Abbiamo già incrociato la strada del flautista Mark Alban Lotz occupandoci all`occorrenza di qualche disco targato Evil Rabbit Records. Qui, come annuncia il titolo, lo troviamo in solitudine alle prese con vari tipi di flauto, compreso un mostro qual è il flauto contrabbasso in PVC (quello dell`immagine di copertina), oltrechè talvolta con la voce in concertazione o impastata con il suono dello strumento.
Qualche dato tecnico per dire che non ci sono sopraincisioni e/o loop e, escluso l`utilizzo di qualche rivebero o delay durante il missaggio, tutti i brani sono improvvisazioni, più o meno strutturate, registrate in presa diretta.

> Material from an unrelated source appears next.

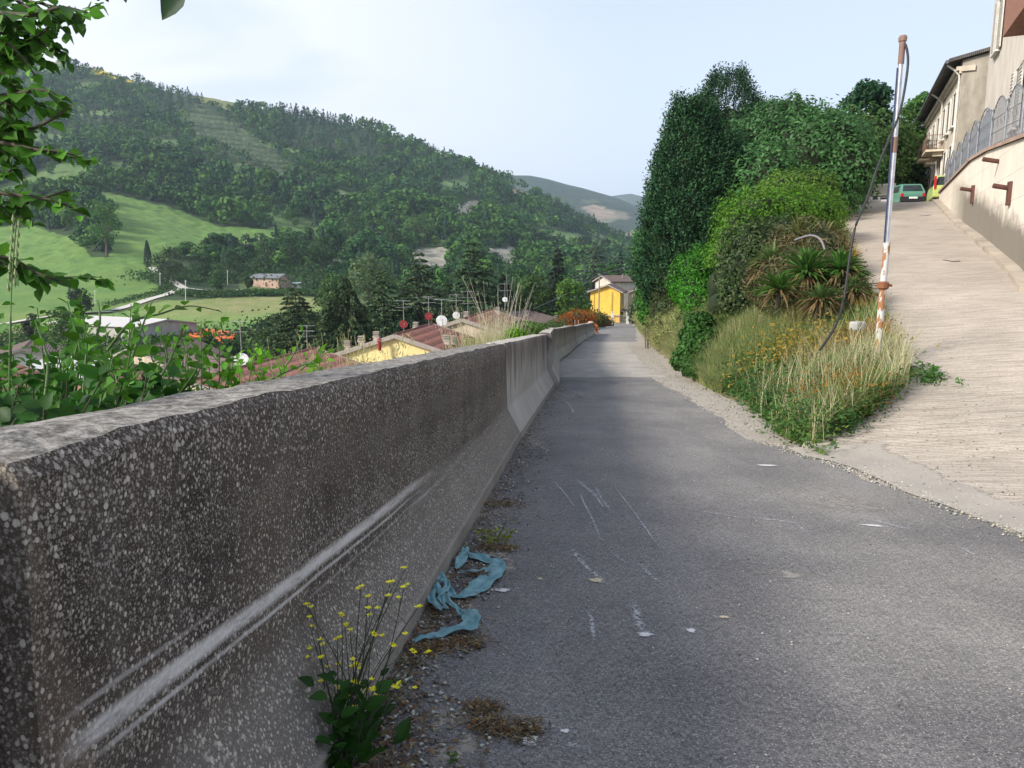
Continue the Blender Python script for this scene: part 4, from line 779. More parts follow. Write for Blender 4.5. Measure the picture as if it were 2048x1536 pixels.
for u_, v_ in ((1948, 382), (1998, 324), (2022, 378)):   # drain stubs: x-bracket pipes
    ys_ = np.linspace(14, 41, 400); xs_ = np.interp(ys_, [q[1] for q in WX[1:]], [q[0] for q in WX[1:]]); a, s = ray(u_, v_); k = int(np.argmin(np.abs(xs_-a*ys_))); x, y, z = xs_[k], ys_[k], CZ+s*ys_[k]
    m = MB(); m.tube([(x+.1, y, z), (x-.42, y+.12, z+.1)], .07, 8)
    if v_ > 350: m.box((x-.04, y, z-.12), (.1, .3, .62), rz=-.44)
    rel(m).obj('drain_pipe', PIPE, rw)
# terrace behind the wall
m = MB(); tp = [(x+.3, y, z-.1) for x, y, z in WX]+[(60, 41, 5.3), (60, 7.2, 3.5)]; m.add(tp, [tuple(range(len(tp)))]); tag(m.obj('terrace', SOIL), kind='structure')
# iron fence with scalloped tops
IRON = plain((.23, .24, .26), .5, .4); SHEET = plain((.25, .27, .30), .55, .1)
def wallat(s):
    acc = 0; pts = WX[1:]
    for (x0, y0, z0), (x1, y1, z1) in zip(pts[:-1], pts[1:]):
        l = math.hypot(x1-x0, y1-y0)
        if s <= acc+l or (x1, y1, z1) == pts[-1]: t = (s-acc)/l; return Vector((x0+(x1-x0)*t+.18, y0+(y1-y0)*t, z0+(z1-z0)*t+.12))
        acc += l
tot = sum(math.hypot(b[0]-a[0], b[1]-a[1]) for a, b in zip(WX[1:-1], WX[2:]))
npan = 10; pw = tot/npan
fo = wallat(0); fe = empty('iron_fence', fo, 'scalloped grey iron fence on top of the retaining wall, partly backed with sheet', 'fence')
for i in range(npan):
    s0 = i*pw; m = MB(); h0, h1 = .95, 1.55; solid = i >= 4
    top = []
    nb = 12
    for k in range(nb+1):
        t = k/nb; q = wallat(s0+pw*t)-fo; hh = h0+(h1-h0)*math.sin(math.pi*t)**.7; top.append(q+Vector((0, 0, hh)))
        if k < nb and not (solid and k % 2): m.tube([q+Vector((0, 0, .05)), q+Vector((0, 0, hh))], .011, 4, cap=False)
        if k % 3 == 1 and not solid:
            qq = q+Vector((0, 0, .55)); m.tube([qq+Vector((0, 0, .1)), qq+Vector((.03, .06, .17)), qq+Vector((.03, .07, .27)), qq+Vector((0, 0, .32)), qq+Vector((-.03, -.07, .27)), qq+Vector((-.03, -.06, .17)), qq+Vector((0, 0, .1))], .009, 3, cap=False)
    m.tube(top, .022, 5)
    for z_ in (.12, .5, .95): m.tube([wallat(s0)-fo+Vector((0, 0, z_)), wallat(s0+pw*.999)-fo+Vector((0, 0, z_))], .013, 4)
    m.obj('iron_panel', IRON, fe)
    m = MB(); m.tube([wallat(s0)-fo-Vector((0, 0, .1)), wallat(s0)-fo+Vector((0, 0, 1.25))], .035, 6); m.lathe(wallat(s0)-fo+Vector((0, 0, 1.25)), [(.02, 0), (.05, .04), (.02, .09)], 6); m.obj('post', IRON, fe)
    if solid:
        m = MB(); V = []; 
        for k in range(nb+1): t = k/nb; q = wallat(s0+pw*t*.999)-fo+Vector((.05, -.02, 0)); hh = h0-.03+(h1-h0)*math.sin(math.pi*t)**.7; V += [q+Vector((0, 0, .06)), q+Vector((0, 0, hh)), q+Vector((.02, -.01, .06)), q+Vector((.02, -.01, hh))]
        m.add(V, [(4*k+a, 4*k+b, 4*k+4+b, 4*k+4+a) for k in range(nb) for a, b in ((0, 1), (1, 3), (3, 2), (2, 0))]+[(0, 1, 3, 2), (4*nb, 4*nb+1, 4*nb+3, 4*nb+2)]); m.obj('backing_sheet', SHEET, fe)
# old long house beyond the wall: corner (26.6, 46), facade runs away
def framed(name, label, org, rz, cat='house'): return empty(name, org, label, cat, None, rz)
fr = -math.atan(.437); OLDW = stucco((.62, .54, .43), .3); OLDS = stucco((.40, .36, .29), .45)
oh = framed('old_house', 'long weathered cream town house with iron balconies at the top of the ramp', (26.6, 46, 4.6), fr)
Lh, Dp, Hh = 19.5, 9, 9.0
m = MB(); m.add([(0, 0, 0), (Dp, 0, 0), (Dp, Lh, 0), (0, Lh, 0), (0, 0, Hh), (Dp, 0, Hh+1.9), (Dp, Lh, Hh+1.9), (0, Lh, Hh)], [(1, 2, 6, 5), (2, 3, 7, 6), (3, 0, 4, 7), (4, 5, 6, 7)]); m.add([(0, 0, 0), (Dp, 0, 0), (Dp, 0, Hh+1.9), (0, 0, Hh)], [(0, 1, 2, 3)], 1); m.obj('wall', [OLDW, OLDS], oh)
m = MB(); m.add([(-.75, -.25, Hh-.1), (Dp+.2, -.25, Hh+2.05), (Dp+.2, Lh+.3, Hh+2.05), (-.75, Lh+.3, Hh-.1), (-.75, -.25, Hh+.1), (Dp+.2, -.25, Hh+2.25), (Dp+.2, Lh+.3, Hh+2.25), (-.75, Lh+.3, Hh+.1)], [(0, 1, 2, 3), (4, 5, 6, 7), (0, 1, 5, 4), (1, 2, 6, 5), (2, 3, 7, 6), (3, 0, 4, 7)]); rf = m.obj('roof', tiles((.10, .09, .085), (.16, .145, .13)), oh)
m = MB(); m.tube([(-.85, -.3, Hh-.08), (-.85, Lh+.3, Hh-.08)], .11, 8); m.obj('gutter', plain((.11, .11, .12), .6), rf)
m = MB(); m.box((-.16, Lh/2, Hh-.45), (.3, Lh, .22)); m.box((-.08, Lh/2, Hh-.65), (.14, Lh, .16)); m.box((.3, -.06, Hh-.5), (.7, .1, .3)); m.obj('cornice', OLDW, oh)
for q in (.25, 8.3): 
    m = MB(); m.tube([(-.8, q, Hh-.15), (-.35, q, Hh-.5), (-.1, q, Hh-.8), (-.1, q, 0)], .06, 6); m.obj('drainpipe', TRIMW, oh)
for q in (1.9, 4.6, 7.0, 10.2, 13.0, 16.2):
    for z0, h in ((6.3, 2.0), (3.1, 2.1), (.75, 2.3)):
        mm = MB(); [mm.box(a_, b_) for a_, b_ in (((0, -.6, 0), (.1, .1, h)), ((0, .6, 0), (.1, .1, h)), ((0, 0, h/2+.05), (.12, 1.3, .12)), ((-.05, 0, -h/2-.05), (.25, 1.4, .1)))]
        f = mm.obj('window' if z0 > 1 else 'door', TRIMW, oh, (-.03, q, z0+.2)); mm = MB(); mm.box((.01, 0, 0), (.05, 1.1, h)); mm.obj('shutter' if z0 > 1 else 'door_leaf', plain((.09, .075, .065), .7), f)
for q, z0, w_ in ((7.0, 4.7, 2.6), (15.4, 1.9, 2.6), (11, 4.7, 1.6)):
    mm = MB(); mm.box((-.55, 0, 0), (1.1, w_, .14)); [mm.box((-.35, k*w_*.35, -.2), (.6, .16, .3)) for k in (-1, 1)]; b = mm.obj('balcony', CREAM, oh, (0, q, z0))
    mm = MB(); n_ = int(w_/.13)
    for k in range(n_+1): yy_ = -w_/2+w_*k/n_; mm.tube([(-1.05, yy_, .07), (-1.12, yy_, .5), (-1.05, yy_, 1.0)], .012, 3, cap=False)
    for s in (-1, 1):
        for k in range(8): mm.tube([(-1.05+k*.14, s*w_/2, .07), (-1.05+k*.14, s*w_/2, 1.0)], .012, 3, cap=False)
    mm.tube([(0, -w_/2, 1), (-1.05, -w_/2, 1), (-1.05, w_/2, 1), (0, w_/2, 1)], .022, 4); mm.tube([(0, -w_/2, .1), (-1.05, -w_/2, .1), (-1.05, w_/2, .1), (0, w_/2, .1)], .016, 4); mm.obj('railing', plain((.2, .13, .1), .6), b)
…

Tecniche usuali e inusuali, preparazioni dello strumento e altri accorgimenti danno vita a 17 pezzi estremamente vari, anche quando sembra esserci sequenzialità (le sei bass flute sequenza), che esplorano le tradizioni del jazz, della musica contemporanea e di altri linguaggi latino-afro-asiatici. Titoli come Aş Şaḩrā' Ash Sharqīyah, PVC Mantra, Piccolo For Makeba (probabilmente dedicata a Mirian Makeba e suonata sull`ottavino che, però, non è stato citato nella lista degli strumenti utlizzati) o For Rahsaan (senza dubbio dedicata a Roland Kirk) indicano già di un poliglottismo più naturale che acquisito (Lotz è vissuto in Thailandia, Uganda, Olanda, Stati Uniti, Germania ...).
So che spesso i nostri lettori guardano di traverso al flauto, quasi sempre associato a un concetto di leziosità , ma vi chiedo di provare comunque ad ascoltare un disco che potrebbe riconciliare con questo strumento anche coloro che non lo amano. Predicare ai già convertiti sarebbe invece troppo facile.